== Exercise directions ==
Repeat only the lines running from the beginning of the material through the line that contains "random.seed(7)".
((
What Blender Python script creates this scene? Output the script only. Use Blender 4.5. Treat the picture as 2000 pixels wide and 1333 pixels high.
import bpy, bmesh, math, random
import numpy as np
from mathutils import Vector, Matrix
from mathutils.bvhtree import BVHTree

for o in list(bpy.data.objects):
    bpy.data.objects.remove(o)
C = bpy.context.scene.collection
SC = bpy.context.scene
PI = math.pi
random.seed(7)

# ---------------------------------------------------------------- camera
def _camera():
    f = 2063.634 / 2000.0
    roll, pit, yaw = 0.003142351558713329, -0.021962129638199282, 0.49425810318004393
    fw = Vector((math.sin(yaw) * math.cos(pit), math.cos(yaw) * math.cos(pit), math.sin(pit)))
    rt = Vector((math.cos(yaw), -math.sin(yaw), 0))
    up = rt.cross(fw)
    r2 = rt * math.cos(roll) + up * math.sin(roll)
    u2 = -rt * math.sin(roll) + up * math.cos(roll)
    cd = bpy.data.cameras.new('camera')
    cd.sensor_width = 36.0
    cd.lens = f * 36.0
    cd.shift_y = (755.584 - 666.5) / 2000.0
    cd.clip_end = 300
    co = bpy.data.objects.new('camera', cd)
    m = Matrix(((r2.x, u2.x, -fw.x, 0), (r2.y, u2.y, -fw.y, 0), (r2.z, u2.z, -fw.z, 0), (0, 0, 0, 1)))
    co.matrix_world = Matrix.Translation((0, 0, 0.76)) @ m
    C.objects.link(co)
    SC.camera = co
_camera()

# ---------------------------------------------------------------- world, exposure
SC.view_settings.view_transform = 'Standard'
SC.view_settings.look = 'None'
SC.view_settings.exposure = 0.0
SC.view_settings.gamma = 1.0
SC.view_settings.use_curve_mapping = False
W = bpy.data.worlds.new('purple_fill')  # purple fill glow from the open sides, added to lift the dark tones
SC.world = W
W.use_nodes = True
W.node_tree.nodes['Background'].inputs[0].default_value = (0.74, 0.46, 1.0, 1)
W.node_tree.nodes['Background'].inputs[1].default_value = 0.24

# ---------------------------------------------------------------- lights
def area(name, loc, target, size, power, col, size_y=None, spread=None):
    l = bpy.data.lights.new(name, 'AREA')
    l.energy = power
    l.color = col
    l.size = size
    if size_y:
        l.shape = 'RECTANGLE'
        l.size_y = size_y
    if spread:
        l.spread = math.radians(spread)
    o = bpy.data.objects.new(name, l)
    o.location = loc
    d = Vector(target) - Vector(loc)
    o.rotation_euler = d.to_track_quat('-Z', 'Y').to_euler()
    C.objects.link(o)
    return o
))
== Result below ==
What Blender Python script creates this scene? Output the script only. Use Blender 4.5. Treat the picture as 2000 pixels wide and 1333 pixels high.
import bpy, bmesh, math, random
import numpy as np
from mathutils import Vector, Matrix
from mathutils.bvhtree import BVHTree

for o in list(bpy.data.objects):
    bpy.data.objects.remove(o)
C = bpy.context.scene.collection
SC = bpy.context.scene
PI = math.pi
random.seed(7)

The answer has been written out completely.